Hive 2のプリセットアルペジエーター機能の活用をテーマに進めてきましたが、本テーマの最後はシーケンスフレーズパートと、シンセパッドのパートの作成法について紹介しましょう。
今回のデモトラック:
プリセットのアルペジエーター機能を活用する(その2:シーケンスフレーズパート作成のポイント)
2トラックあるシーケンスフレーズパートは、いずれもミニマル的な雰囲気で通奏させているのですが、別々に聴くとどちらもシンプルなフレーズなものであることに気がつくと思います。
これが実はフレーズを組み合わせる時のポイントの一つで、プリセットを組み合わせる時にはシンプルなもので組み合わせる方がフレーズやサウンドが一体感を得やすい傾向があります。
もう1つのポイントは、当たり前と言えば当たり前ですが、フレーズに使用されている音が曲のキー(=調性)に合っていること、音階の構成音以外の音が入っていないことなどに留意してフレーズを組み合わせることです。
もちろん、それらの条件を完全に満たすプリセットはとても少ないとは思いますが、組み合わせてみて和声的な違和感があったら違うものにしてみるぐらいから始めてみると良いでしょう。
参考までですが、私の場合は、そのキーの主音と5度の音(例えばCメジャーならドとソ)で主に作成されたフレーズを軸として他のフレーズを組み合わせていくことが多いです。このようにすることで、シーケンスフレーズパートの調性感に統一性が出るように思います。

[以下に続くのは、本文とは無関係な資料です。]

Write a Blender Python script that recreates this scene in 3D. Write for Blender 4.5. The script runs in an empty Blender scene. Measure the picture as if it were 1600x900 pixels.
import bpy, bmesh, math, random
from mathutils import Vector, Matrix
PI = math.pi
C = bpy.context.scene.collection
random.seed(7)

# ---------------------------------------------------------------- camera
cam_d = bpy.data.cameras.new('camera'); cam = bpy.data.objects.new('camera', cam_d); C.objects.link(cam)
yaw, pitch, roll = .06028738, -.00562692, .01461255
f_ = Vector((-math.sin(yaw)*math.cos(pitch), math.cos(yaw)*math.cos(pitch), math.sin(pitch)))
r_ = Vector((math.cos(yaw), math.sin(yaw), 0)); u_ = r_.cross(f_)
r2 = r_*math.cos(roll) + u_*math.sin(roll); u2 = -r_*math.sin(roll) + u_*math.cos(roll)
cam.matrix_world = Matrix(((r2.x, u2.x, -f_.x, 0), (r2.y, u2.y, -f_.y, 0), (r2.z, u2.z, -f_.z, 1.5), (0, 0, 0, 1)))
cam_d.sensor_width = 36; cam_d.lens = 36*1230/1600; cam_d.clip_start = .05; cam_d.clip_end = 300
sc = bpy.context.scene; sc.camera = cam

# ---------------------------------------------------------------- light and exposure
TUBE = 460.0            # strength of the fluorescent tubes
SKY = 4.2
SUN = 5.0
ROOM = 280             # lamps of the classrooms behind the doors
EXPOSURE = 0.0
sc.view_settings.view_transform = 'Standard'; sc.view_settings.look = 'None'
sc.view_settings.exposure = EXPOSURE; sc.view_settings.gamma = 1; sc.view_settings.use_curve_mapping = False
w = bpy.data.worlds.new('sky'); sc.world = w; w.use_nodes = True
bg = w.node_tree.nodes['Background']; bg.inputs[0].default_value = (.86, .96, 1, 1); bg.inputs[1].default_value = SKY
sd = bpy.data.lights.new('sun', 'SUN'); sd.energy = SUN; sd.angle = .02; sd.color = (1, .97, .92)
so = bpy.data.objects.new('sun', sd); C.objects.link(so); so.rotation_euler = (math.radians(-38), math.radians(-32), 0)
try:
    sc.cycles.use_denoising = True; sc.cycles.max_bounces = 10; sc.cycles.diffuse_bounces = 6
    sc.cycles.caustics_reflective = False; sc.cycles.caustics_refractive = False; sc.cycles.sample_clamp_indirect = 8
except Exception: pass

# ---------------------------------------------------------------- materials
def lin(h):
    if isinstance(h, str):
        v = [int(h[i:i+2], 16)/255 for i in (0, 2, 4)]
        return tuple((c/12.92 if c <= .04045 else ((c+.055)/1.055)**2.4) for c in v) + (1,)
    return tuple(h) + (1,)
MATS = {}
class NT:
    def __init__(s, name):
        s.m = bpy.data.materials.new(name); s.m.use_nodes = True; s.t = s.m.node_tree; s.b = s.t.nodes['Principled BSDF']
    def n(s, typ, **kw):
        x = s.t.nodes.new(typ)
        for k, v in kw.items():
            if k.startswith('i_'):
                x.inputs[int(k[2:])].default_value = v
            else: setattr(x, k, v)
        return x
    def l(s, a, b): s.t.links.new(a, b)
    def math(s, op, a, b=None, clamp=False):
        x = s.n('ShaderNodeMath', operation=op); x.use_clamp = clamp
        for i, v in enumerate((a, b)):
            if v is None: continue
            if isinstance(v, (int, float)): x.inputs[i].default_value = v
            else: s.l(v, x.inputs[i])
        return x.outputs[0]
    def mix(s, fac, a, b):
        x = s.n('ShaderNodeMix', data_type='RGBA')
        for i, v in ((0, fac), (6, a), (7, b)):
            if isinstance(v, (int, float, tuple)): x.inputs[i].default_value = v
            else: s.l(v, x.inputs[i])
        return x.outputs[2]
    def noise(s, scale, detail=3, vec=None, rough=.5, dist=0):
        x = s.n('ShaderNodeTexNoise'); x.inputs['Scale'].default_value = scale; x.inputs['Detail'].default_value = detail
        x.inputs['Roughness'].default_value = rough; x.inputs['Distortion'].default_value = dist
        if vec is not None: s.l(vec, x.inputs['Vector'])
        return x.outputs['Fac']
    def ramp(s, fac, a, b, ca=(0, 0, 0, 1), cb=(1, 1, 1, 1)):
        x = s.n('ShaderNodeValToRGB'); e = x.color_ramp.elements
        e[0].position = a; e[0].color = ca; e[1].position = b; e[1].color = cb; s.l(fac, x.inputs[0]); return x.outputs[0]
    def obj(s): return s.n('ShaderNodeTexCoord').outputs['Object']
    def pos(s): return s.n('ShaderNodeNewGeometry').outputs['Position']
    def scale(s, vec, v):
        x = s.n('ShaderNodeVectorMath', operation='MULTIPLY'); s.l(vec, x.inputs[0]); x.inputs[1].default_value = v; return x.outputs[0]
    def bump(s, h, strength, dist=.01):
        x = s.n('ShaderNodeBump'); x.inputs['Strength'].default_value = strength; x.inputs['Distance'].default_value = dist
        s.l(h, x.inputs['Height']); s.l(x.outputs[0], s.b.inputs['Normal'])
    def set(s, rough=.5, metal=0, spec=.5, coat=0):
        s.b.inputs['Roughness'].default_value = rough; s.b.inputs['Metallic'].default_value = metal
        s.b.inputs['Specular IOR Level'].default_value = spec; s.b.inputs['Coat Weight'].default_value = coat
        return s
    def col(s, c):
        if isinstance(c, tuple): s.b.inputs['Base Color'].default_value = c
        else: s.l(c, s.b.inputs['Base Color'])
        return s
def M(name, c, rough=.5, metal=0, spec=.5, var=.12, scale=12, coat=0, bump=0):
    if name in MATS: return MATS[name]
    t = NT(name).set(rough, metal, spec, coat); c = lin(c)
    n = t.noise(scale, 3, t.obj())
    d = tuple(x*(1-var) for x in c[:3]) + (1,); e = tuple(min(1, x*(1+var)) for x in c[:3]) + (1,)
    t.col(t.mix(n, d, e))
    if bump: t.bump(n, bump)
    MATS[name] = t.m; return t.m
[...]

実際に使用したプリセットは、“AS Space Sequence”と“KS Particles”です。
AS Space Sequenceはプリセットそのままの状態だと、オシレータ1とサブオシレータ1を使用したベースフレーズが一緒に鳴っているので、その部分をミュートするため、それらのボリュームを0にして、高域のシーケンスフレーズのみを使用しています。これにKS Particlesを組み合わせることによって参考例のような雰囲気を出しているワケです。このように部分的に使用するのもプリセットを活用する上では、非常に有効な方法と言えます。
この通奏パートに変化をつけるために、フィルイン的なフレーズを追加して単調にならないようにしていますが、8小節ごとに入るフレーズはプリセット“AZ Trance Riff”、曲中に出てくるもう一方のフレーズはプリセット“HS Bars Attacks”を使用しました。
この2つの場合には、入れるタイミングのコード感に合うように演奏するノートを指定していますが、適したプリセットを選ぶ際には通奏パートよりも見つかりやすいでしょう。
実際にシーケンスフレーズのパートのみでどのような演奏になっているかはデモサウンドで聴いてみてください。
作成したトラックを更に曲らしく仕上げるには?(シンセパッドトラックの追加とアレンジのポイント)
ここまでに作成したトラックだけでも十分に和声的な響きも感じられるかとは思いますが、今回の参考例は主となるメロディがないのでメロディ的な旋律の流れも少し感じられるようにシンセパッドのパートを2つの異なる音色で追加しました。
トップノートが含まれるシンセパッド1はプリセット“DS Cosmic”、最下音が含まれるシンセパッド2は“DS Transcendence”を使用しています。
どちらのパートにも内声のノートが含まれていますが、両者の動きは異なり、2パート合わせた時に一つのシンセパッドの演奏となります。
音の厚みを出したい場合には同じフレーズをそれぞれのパートで演奏させたレイヤー状態の方が良いのですが、異なる演奏を行なっているパートを組み合わせて一つのパートにすると、オーケストラのストリングスセクションのようなアンサンブル感を出すことができます。
厚みよりも繊細さを出したい場合などにはこの方法を試してみると良いでしょう。 今回は最後にアクセント的に効果音を入れて仕上げましたが、使用したプリセットは“AZ Bubble UP”と“ETE Wilt”です。
こちらについてもシンセパッドだけでどのように聴こえるかデモサウンドで聴いてみてください。
新たな連載の最初ということで、実際のデモトラック制作の流れに沿いつつ、制作工程の各所のポイントを紹介してみました。
次回からは、更にピンポイントでシンセの活用方法を紹介していきたいと思います。